ISU Army ROTC cadets to compete in Ranger Buddy Competition


Buddy Ranger Challenge

By Paul Ehrsam

ISU Army ROTC cadets are gearing up to compete in the annual Ranger Buddy Challenge this weekend.

The Ranger Buddy competition is a rigorous training challenge that puts the knowledge and skills of what the cadets have been learning all year into a competition.

“It culminates kind of everything you learned and is more of the tactical aspect of our training,” said Cadet Brandon Amerine, senior in management.

The University of Kansas will host the competition this weekend. According to the university’s website, last year Lawrence, Kan., welcomed more than 130 teams of cadets from 29 different schools across the country.

This year 125 teams will be competing in the challenge, and new to this year’s competition is the Ranger Buddy Challenge qualifier. The road march, which is the first event, acts as a qualifier to enter the rest of the competition and be a part of the 125 teams that complete in the rest of the challenge.

The breakdown of 125 teams moving on after the road march: the first 90 male teams to finish the road march will move on, along with the first 20 coed teams and the first 15 female teams. The road march is essentially a 15k, or 9.3 miles, march and run in full gear.

After the teams qualify for the competition, they have 25 other events waiting for them. These events put into play everything they’ve learned throughout their training.

“It’s a whole plethora of different aspects you have to know and have to be able to do when you are under stress, tired, fatigued and completely drained mentally and physically,” said Cadet Bailey Hullett, senior in history.

Compared to the nine-man ranger challenge the cadets do at the beginning of the year, this challenge is a little different. There is much less room for error in the Ranger Buddy Challenge.
“When it comes to being in a two-man team like this, you really have to be on top of your game as far as your skill set because if you mess up that could really cost competition-wise,” Hullett said.
In the past, ISU cadets have done fairly well at this competition and it is expected that they will perform well again.

“We train hard, and Iowa State is known for that, you know. We train hard, we work hard and we’re smart and adaptive,” Hulett said.

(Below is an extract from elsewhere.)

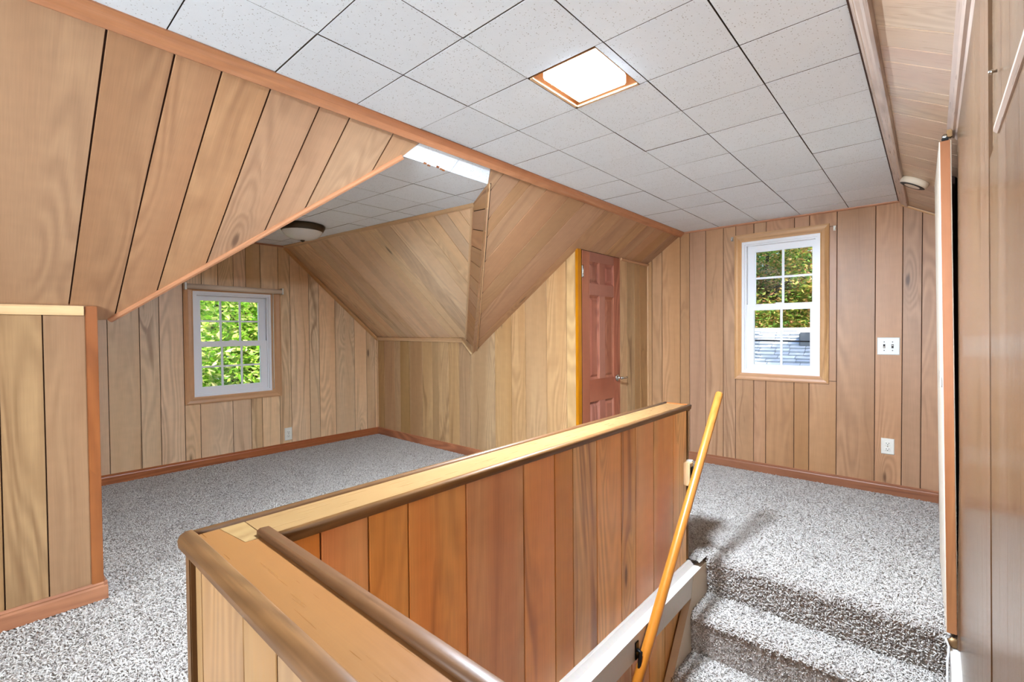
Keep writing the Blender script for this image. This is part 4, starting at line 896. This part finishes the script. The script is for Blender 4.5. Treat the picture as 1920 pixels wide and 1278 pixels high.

The cadets have been training for the Ranger Buddy Challenge since February.

“I think we’ll do very well. We started training much, much earlier compared to last year,” said Megan Ripperger, a junior in dietetics. “We’ve been spending a lot more time in the classroom just working on knowledge because that’s what the focus is this year, is the knowledge aspect. It’s going be very mentally challenging. “It’s going to physically wipe you out, but it will mentally, too.”

Lt. Col. Richard Smith, professor of military science, also believes the cadets going to the challenge this year will be successful.

“We’ve got some pretty good teams this year, I think they will do pretty well,” Smith said. “This is kind of the culminating event of the year to show what they can do, and I think they will.”